We are here to encourage the development of gifted young singers and to stimulate the growth of New York City's invaluable chamber opera companies. But we will not neglect the Metropolitan Opera either. Get ready for bouquets and brickbats.

Sunday, May 5, 2013


Joseph Kaiser, Myra Huang, Susanna Phillips
We jump at any chance to hear major opera stars up close and personal in a recital format.  Sometimes they fall a bit short without the drama, the scenery and the costumes.  No such disappointment existed at the Morgan Library Sunday afternoon when Metropolitan Opera stars Susanna Phillips and Joseph Kaiser shared the recital stage with collaborative pianist Myra Huang and violinist Michelle Ross.  This was the last recital of the season presented by the George London Foundation for Singers.

We reviewed Ms. Phillips solo recital at Carnegie Hall last February which completely blew us away  (see "From Snow to Glow") but had never heard Mr. Kaiser in recital.  This afternoon's  program was entirely in French.  We delighted in hearing some familiar favorites, especially Ms. Phillips' performance of Mozart's "Dans un bois solitaire et sombre" and Martini's "Plaisir d'amour".  But it was her performance of "Certain coucou" by André Grétry that completely charmed us.  Those who love Mahler will recognize the tale of the voice competition in which the nightingale is overlooked by the donkey judge in favor of the owl and the cuckoo.  We couldn't help opining about the current taste in music which makes us think that many audiences are composed of...donkeys! 

Tenor Joseph Kaiser was a pleasure to hear as well, particularly in Henri Duparc's "Phydilé" in which he showed exquisite dynamic control which was matched by the super-sensitive collaborative pianist Myra Huang who always seems to breathe along with the singer.  Mr. Kaiser also introduced us to a song that was new to us but will surely become one of our favorites--"Si vous croyez que je vais dire" from André Messager's Fortunio.  We are known to be suckers for melody and what a gorgeous melody did we hear.

Still, it was two opera singers we were enjoying and must say that our favorite part of the afternoon was towards the end when we heard two selections from Gounod's  Roméo et Juliette.  Ms. Phillips' thrillingly bright soprano made "Je veux vivre" totally scintillating.  What followed was a duet with Mr. Kaiser, the scene in which the enamored couple must part since Romeo has been exiled.  It was incredibly moving and no sets or costumes were needed for us to believe the tragedy of premature separation.
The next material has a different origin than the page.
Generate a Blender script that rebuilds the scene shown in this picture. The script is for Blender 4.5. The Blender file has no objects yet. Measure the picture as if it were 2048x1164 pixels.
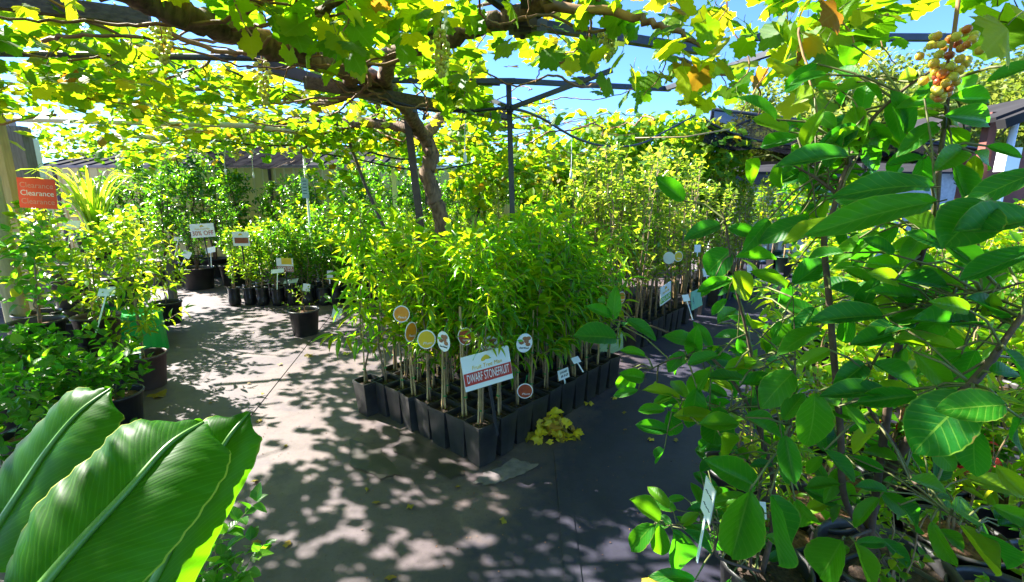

Included in the program was the Meditation from Massenet's Thaïs which gave us the opportunity to hear Ms. Huang accompanying violinist Michelle Ross.  It was outstanding--sweetly seductive and passionate.

© meche kroop

1 comment:

  1. Dear Meche, I am so delighted to read your review of this marvelous recital. I was fortunate enough to be in the room with you last Sunday for a truly memorable performance by these two upcoming opera stars.their incomparable accompanist, and the violinist, Michelle Ross. I was even more fortunate to have gotten some quality face time with Miss Phillips at the reception which followed. I had been smitten by Susanna Phillips when I heard her perform recently with Renee Fleming in Previn's "A Streetcar Named Desire" at Carnegie Hall. What a treat to hear her now in this more intimate setting. The works chosen by her and Mr. Kaiser were each and every one a veritable treasure, and stood on its own. The final wrenching duet, "Qu'as-tu donc", from Gounod's "Romeo et Juliette" was full of pathos and so well conveyed the torment of the young lovers' as they were forced to separate.

    Thank you so much for memorializing this memorable musical moment!